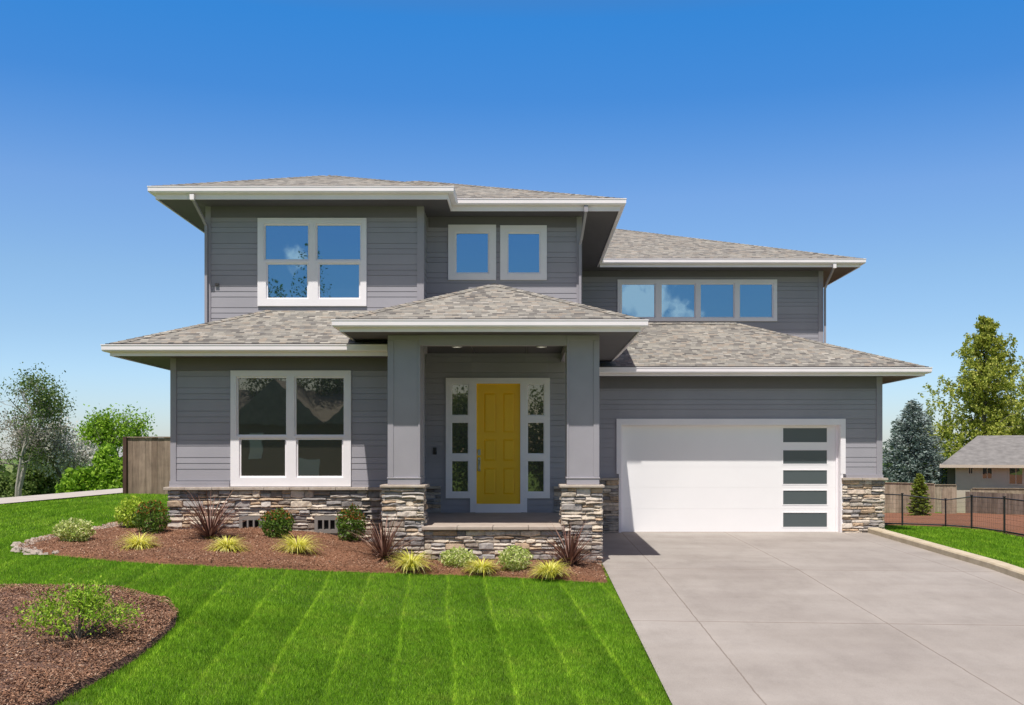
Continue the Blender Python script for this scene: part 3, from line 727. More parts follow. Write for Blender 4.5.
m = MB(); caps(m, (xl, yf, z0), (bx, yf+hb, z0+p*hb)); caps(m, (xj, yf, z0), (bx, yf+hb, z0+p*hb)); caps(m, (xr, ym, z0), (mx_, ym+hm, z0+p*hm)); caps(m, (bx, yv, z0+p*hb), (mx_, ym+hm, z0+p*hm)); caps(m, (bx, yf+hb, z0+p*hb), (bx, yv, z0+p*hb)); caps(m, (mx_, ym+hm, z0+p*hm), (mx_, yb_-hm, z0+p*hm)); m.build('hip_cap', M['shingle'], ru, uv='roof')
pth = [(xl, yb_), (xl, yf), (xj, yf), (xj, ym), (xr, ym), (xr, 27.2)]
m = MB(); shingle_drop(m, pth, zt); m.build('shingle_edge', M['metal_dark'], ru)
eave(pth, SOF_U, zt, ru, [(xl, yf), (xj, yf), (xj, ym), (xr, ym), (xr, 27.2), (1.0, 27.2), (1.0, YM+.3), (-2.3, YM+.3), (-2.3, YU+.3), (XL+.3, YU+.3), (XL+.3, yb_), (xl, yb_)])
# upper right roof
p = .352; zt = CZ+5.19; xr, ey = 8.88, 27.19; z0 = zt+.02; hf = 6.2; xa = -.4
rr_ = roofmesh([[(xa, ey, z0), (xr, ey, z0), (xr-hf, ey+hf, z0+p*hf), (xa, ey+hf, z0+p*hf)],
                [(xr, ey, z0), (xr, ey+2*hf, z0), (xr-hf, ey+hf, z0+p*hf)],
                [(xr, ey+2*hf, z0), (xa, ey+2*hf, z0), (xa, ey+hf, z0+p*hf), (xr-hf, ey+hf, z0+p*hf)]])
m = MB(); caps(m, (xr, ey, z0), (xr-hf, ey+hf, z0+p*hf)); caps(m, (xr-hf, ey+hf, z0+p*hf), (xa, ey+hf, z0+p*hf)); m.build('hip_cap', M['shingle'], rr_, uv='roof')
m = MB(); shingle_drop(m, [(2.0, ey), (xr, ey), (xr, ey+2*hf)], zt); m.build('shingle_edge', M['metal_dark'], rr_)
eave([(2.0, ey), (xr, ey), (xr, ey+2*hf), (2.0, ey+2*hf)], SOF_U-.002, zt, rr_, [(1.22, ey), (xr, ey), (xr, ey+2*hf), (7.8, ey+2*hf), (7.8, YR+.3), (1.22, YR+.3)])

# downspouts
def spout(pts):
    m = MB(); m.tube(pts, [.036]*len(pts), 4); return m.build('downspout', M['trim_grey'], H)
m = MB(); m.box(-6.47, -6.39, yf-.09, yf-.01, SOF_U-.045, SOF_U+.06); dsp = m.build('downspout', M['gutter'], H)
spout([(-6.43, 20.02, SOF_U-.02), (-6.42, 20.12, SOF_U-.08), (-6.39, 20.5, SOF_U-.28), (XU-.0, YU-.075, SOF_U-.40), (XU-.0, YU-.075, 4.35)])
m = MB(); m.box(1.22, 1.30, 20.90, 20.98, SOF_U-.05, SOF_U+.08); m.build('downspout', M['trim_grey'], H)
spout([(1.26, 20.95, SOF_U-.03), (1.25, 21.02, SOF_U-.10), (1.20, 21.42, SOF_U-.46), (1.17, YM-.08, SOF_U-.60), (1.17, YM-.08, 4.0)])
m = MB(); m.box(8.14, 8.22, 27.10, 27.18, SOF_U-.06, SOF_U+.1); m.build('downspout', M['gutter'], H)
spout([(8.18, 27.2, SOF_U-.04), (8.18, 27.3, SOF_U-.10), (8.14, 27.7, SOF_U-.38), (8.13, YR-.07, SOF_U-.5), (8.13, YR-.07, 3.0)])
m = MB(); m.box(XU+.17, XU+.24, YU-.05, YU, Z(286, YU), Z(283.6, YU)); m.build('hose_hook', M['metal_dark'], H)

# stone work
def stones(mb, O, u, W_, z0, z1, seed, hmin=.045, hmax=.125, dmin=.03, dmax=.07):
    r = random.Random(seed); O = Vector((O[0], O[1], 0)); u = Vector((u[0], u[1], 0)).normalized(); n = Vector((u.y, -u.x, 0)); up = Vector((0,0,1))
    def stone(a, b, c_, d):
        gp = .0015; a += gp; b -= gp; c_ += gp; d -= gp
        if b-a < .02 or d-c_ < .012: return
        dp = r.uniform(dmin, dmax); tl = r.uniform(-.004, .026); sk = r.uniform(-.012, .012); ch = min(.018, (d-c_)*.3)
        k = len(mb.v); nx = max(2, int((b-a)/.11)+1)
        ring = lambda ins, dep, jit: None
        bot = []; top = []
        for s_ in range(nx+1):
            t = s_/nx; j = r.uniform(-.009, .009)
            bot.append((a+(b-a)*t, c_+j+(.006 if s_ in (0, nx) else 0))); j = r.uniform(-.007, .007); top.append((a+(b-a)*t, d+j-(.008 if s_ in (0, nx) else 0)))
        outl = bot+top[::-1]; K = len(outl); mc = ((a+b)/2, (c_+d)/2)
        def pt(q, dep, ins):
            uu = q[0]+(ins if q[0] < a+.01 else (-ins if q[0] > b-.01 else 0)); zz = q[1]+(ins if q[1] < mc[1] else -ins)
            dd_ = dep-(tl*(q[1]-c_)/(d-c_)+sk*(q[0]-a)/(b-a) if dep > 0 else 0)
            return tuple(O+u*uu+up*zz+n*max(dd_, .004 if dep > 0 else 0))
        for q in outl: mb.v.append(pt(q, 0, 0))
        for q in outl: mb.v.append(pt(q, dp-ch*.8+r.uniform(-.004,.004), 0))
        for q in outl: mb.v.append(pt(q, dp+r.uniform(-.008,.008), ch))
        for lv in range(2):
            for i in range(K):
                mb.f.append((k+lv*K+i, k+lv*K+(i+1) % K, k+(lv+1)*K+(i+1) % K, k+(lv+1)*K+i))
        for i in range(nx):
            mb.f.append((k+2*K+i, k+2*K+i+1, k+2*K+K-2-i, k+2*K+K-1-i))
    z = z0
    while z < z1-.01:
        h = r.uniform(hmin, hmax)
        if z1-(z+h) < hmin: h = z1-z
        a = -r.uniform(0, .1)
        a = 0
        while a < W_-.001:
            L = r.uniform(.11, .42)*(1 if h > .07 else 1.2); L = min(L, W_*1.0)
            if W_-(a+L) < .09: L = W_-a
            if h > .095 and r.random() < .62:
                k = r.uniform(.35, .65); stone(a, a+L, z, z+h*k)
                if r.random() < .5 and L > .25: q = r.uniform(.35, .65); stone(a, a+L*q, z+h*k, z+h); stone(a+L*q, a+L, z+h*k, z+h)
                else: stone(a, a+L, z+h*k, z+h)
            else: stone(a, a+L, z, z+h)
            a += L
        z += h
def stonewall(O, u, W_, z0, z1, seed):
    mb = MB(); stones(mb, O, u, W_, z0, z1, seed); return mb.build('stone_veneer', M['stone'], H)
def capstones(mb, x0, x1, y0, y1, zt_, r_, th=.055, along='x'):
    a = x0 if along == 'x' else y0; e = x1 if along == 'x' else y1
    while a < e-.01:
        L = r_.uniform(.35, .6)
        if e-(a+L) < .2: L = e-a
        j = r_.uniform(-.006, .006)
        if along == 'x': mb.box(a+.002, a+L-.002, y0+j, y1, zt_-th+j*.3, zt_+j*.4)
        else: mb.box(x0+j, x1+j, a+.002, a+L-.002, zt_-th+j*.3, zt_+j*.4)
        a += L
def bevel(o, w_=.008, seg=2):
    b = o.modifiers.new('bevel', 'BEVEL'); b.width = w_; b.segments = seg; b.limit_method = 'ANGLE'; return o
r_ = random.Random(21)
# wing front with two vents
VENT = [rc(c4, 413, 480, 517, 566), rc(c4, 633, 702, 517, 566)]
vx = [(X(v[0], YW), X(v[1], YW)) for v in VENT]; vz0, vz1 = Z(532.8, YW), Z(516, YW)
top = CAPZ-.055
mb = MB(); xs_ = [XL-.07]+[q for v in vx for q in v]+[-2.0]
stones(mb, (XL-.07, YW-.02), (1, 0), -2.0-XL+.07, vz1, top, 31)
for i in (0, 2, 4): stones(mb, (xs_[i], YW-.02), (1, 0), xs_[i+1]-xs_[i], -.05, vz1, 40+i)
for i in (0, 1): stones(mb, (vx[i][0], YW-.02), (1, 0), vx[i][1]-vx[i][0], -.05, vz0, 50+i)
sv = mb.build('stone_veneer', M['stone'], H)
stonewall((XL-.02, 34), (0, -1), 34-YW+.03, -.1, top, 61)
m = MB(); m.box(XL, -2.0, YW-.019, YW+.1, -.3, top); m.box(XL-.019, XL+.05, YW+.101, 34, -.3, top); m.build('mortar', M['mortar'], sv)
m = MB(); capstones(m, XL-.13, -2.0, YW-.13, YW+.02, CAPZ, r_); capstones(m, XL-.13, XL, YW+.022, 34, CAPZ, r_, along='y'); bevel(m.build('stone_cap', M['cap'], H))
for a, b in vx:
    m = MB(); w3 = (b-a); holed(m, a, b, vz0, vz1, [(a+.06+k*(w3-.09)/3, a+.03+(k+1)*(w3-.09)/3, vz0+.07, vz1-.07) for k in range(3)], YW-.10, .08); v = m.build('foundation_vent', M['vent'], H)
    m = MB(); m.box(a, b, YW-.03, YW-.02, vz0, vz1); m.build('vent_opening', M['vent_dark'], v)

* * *

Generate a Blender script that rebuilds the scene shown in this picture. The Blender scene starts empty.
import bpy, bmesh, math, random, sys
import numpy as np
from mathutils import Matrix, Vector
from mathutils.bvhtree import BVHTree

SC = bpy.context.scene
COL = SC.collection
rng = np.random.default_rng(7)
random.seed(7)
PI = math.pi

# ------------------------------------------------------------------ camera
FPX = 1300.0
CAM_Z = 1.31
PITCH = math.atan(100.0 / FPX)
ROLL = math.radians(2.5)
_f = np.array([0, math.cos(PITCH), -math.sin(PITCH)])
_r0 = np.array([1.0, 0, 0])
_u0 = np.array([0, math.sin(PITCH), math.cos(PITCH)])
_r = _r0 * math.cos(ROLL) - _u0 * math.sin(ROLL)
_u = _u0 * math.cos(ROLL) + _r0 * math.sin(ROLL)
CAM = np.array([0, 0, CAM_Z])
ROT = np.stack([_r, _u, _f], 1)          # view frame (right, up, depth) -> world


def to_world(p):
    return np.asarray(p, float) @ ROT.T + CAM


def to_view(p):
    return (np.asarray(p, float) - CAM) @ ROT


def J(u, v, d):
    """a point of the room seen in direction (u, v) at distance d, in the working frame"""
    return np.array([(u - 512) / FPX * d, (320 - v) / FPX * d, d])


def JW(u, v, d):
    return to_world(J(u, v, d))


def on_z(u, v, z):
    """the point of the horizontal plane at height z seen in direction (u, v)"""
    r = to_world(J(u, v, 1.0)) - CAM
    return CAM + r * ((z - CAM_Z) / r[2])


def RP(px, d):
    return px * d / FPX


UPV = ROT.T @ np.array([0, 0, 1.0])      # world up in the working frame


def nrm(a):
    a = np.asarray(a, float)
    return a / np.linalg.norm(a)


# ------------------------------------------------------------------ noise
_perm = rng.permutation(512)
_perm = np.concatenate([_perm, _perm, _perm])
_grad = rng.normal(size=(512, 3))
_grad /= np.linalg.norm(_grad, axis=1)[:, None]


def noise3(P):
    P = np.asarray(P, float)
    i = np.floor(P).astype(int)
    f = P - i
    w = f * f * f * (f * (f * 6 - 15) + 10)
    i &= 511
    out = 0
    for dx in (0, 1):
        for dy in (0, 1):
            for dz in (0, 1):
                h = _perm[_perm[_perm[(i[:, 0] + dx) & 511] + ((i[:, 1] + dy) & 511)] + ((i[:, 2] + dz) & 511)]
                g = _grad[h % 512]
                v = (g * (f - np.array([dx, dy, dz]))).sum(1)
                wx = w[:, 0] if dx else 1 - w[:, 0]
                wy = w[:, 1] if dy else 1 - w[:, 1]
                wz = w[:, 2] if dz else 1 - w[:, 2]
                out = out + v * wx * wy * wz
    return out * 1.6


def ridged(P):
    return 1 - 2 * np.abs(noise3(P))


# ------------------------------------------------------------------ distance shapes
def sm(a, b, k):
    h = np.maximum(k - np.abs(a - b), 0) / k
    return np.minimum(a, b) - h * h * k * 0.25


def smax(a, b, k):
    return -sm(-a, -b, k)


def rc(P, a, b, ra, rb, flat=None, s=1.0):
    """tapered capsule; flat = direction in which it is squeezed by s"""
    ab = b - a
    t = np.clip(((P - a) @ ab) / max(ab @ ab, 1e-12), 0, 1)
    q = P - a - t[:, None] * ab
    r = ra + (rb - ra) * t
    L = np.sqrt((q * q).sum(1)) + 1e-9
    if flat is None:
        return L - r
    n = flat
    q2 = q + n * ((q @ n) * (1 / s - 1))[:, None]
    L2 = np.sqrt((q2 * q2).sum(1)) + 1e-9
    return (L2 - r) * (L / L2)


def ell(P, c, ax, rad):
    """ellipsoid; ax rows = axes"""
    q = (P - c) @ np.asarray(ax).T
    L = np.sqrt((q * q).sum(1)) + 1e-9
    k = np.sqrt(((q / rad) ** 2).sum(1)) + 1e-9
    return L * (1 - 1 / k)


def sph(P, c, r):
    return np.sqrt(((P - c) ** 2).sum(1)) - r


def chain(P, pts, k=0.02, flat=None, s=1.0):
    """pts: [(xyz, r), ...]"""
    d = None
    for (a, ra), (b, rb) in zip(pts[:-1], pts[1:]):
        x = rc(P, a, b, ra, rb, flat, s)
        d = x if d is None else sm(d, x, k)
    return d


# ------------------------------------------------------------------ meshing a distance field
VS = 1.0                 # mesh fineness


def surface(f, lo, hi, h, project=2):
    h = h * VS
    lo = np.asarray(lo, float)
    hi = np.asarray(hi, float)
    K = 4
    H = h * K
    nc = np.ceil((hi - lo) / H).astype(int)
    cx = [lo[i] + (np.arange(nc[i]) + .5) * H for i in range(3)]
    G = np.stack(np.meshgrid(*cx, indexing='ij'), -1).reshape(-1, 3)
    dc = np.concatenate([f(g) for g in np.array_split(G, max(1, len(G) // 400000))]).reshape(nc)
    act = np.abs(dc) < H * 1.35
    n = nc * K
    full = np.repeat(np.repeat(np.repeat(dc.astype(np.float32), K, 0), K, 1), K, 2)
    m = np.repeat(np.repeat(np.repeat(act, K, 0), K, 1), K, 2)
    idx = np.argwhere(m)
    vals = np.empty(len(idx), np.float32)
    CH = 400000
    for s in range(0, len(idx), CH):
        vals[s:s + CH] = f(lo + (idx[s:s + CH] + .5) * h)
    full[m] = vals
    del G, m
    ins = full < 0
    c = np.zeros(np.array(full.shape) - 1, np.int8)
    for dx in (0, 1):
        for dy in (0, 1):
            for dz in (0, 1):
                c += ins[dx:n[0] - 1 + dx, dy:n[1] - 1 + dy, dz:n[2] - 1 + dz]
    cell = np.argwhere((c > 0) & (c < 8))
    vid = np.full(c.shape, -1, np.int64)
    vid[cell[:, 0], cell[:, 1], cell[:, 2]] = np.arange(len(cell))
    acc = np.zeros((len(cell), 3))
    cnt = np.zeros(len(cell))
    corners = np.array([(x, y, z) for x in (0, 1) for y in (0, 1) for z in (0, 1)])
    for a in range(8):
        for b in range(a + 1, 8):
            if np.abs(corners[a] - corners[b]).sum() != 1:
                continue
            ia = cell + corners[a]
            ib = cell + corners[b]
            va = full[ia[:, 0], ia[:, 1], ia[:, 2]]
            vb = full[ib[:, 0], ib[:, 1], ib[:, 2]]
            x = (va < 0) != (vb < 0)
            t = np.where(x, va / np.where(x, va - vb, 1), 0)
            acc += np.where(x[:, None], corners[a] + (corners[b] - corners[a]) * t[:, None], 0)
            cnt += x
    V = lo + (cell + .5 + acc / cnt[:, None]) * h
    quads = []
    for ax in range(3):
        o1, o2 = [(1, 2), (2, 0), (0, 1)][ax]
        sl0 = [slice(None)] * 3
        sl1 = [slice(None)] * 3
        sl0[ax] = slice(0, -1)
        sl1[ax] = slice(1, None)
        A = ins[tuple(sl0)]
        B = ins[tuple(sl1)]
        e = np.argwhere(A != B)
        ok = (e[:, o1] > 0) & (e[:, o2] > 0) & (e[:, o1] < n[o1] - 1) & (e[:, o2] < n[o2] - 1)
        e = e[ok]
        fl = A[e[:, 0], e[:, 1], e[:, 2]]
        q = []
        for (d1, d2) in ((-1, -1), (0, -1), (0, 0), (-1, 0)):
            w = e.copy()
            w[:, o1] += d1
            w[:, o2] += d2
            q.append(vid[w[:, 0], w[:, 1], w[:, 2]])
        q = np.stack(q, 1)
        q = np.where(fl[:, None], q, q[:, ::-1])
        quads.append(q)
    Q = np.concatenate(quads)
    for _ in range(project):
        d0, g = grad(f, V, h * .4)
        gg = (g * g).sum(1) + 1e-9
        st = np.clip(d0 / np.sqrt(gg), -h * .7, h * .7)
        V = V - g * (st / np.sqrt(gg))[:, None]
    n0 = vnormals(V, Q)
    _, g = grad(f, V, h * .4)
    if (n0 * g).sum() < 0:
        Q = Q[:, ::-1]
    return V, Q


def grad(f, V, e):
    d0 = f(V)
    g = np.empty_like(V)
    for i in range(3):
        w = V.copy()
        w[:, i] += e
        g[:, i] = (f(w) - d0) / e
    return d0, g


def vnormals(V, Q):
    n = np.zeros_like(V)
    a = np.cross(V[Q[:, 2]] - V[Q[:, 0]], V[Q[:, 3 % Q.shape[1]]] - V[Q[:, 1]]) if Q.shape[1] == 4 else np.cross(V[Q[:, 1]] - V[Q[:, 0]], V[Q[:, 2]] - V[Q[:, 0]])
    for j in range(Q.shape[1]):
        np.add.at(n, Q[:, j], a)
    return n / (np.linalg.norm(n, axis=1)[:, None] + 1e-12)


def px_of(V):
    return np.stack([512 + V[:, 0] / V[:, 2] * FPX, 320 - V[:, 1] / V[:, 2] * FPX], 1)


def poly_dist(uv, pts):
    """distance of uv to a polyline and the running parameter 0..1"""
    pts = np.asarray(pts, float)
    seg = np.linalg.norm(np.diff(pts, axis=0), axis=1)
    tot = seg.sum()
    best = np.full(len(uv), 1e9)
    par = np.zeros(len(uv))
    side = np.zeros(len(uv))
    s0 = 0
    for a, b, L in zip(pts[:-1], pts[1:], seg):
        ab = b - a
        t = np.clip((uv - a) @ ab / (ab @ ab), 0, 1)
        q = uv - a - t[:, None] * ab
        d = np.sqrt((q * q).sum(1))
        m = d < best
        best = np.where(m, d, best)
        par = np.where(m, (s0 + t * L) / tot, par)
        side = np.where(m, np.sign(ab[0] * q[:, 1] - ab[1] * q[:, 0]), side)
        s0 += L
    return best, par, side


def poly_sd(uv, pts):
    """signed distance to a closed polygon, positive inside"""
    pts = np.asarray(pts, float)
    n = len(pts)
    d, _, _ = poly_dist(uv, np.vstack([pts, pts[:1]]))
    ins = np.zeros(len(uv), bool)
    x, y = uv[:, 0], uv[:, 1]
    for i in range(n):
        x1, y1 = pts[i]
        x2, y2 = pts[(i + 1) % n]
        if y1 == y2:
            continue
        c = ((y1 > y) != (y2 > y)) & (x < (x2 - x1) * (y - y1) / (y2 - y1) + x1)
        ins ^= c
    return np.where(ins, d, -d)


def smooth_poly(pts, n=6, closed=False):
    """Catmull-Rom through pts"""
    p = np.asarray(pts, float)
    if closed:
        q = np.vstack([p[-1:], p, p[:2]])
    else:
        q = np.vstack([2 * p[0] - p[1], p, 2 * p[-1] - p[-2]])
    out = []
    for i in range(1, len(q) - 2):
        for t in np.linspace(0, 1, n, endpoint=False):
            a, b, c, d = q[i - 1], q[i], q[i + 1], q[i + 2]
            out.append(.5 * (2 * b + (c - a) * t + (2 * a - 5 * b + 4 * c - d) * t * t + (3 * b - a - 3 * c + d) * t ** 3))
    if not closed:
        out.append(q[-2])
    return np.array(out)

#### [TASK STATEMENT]
Using the entries above, return exactly the lines from the line with "Generate a Blender" to the line with "PI = math.pi", counting both of those lines.

#### [FULL ANSWER]
Generate a Blender script that rebuilds the scene shown in this picture. The Blender scene starts empty.
import bpy, bmesh, math, random, sys
import numpy as np
from mathutils import Matrix, Vector
from mathutils.bvhtree import BVHTree

SC = bpy.context.scene
COL = SC.collection
rng = np.random.default_rng(7)
random.seed(7)
PI = math.pi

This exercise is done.